The 'plain english' version of the substitution operation can be found here, but it's still a little mystifying, so I tried a simple exercise to see if I could come up with a numbering system that could refer to itself using the substitution process described in the article, and that I can see with my own eyes.
I have a variable x, let's say it has Godel number 1.
I have a predicate B, Godel number 2 which means, let's say, "has no proof"
So xB ("x has no proof") has the G number 18 (2^1 * 3^2).
Now, as I understand it, I substitute 18 in for x.
Writing out SSSSS....SSS0 to represent 18 per the formal system would get into larger numbers than i want, so I'm going to denote the character 1 to have Godel number 3, and the character 8 to have Godel number 4.
So xB becomes 18B which has the G number 16200 (2^3 * 3^4 * 5^2)

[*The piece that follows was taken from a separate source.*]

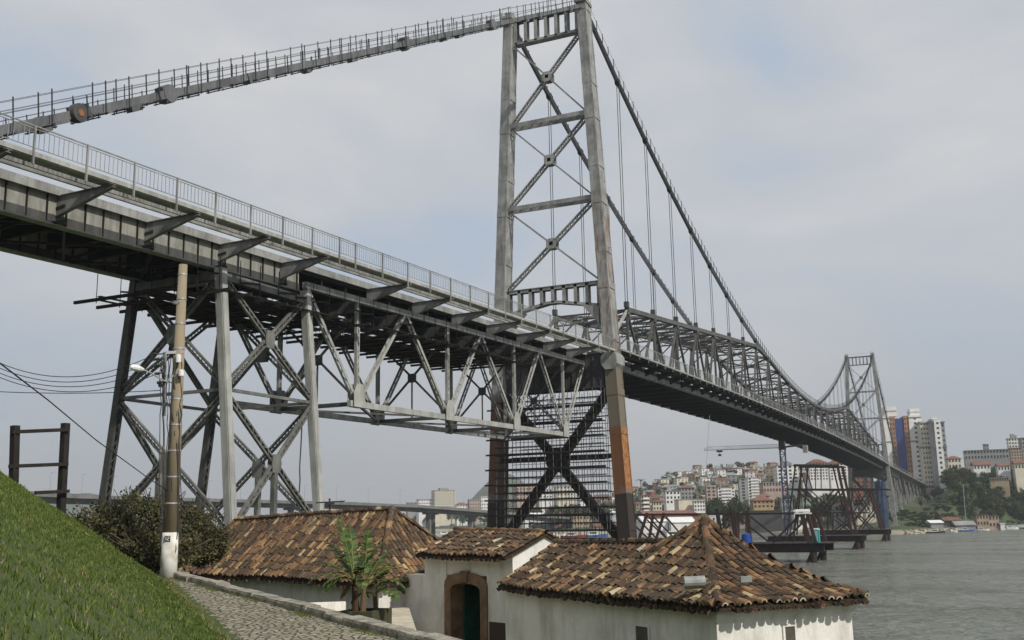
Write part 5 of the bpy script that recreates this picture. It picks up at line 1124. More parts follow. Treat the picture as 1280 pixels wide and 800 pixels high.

My question is - now what? I'm no closer to self referentiality. If I substitute 16200 in for anything in that formula I'm just going to end up with an ever larger G number.
Is my simplistic numbering system wrong? Or have I misunderstood the substitution concepts? I don't follow how you can have two rounds of substitution, but end up with a constant G number, which is the basis for self referentiality.